Let $$ c_n = \sum_{r=0}^n (-1)^r \sqrt{\binom{n}{r}}. $$ It is clear that $c_n = 0$ if $n$ is odd. Remarkably, it appears that despite the huge positive and negative contributions in the sum defining $c_{2m}$, the sequence $(c_{2m})$ may be very well behaved.
Is $c_n > 0$ for all even $n$?
An affirmative answer will imply that the function $F(x) = \sum_{n=0}^\infty x^n/\sqrt{n!}$ is always strictly positive, thereby answering this earlier questionearlier question.
Numerical computation using Magma shows that $c_n > 0$ if $n$ is even and $n \le 2000$. To give some illustrative values, $c_{100} = 0.077737 \ldots$, $c_{1000} = 0.019880 \ldots $ and $c_{2000} = 0.013317 \ldots$.
A comment by Mark Sapir on the earlier question suggests a stronger result might hold.
Is $c_{n} > c_{n+2} > 0$ for all even $n$?
I have checked that this is the case for all even $n \le 2000$.

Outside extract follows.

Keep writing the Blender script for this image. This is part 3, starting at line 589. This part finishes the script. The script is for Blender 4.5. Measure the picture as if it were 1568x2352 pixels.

It is very natural to ask what happens if we replace $\sqrt{\binom{n}{r}}$ with $\binom{n}{r}^\alpha$ for $\alpha \in (0,1)$. For $n\le 250$ the generalized version of the conjecture continues to hold if $\alpha = k/10$ where $k \in \mathbf{N}$ and $k \le 9$. Of course when $\alpha = 1$ we have $c_n = 0$ for all $n$, so, as David Speyer remarked in a comment on the earlier question, there is a good reason for the cancellation in this case.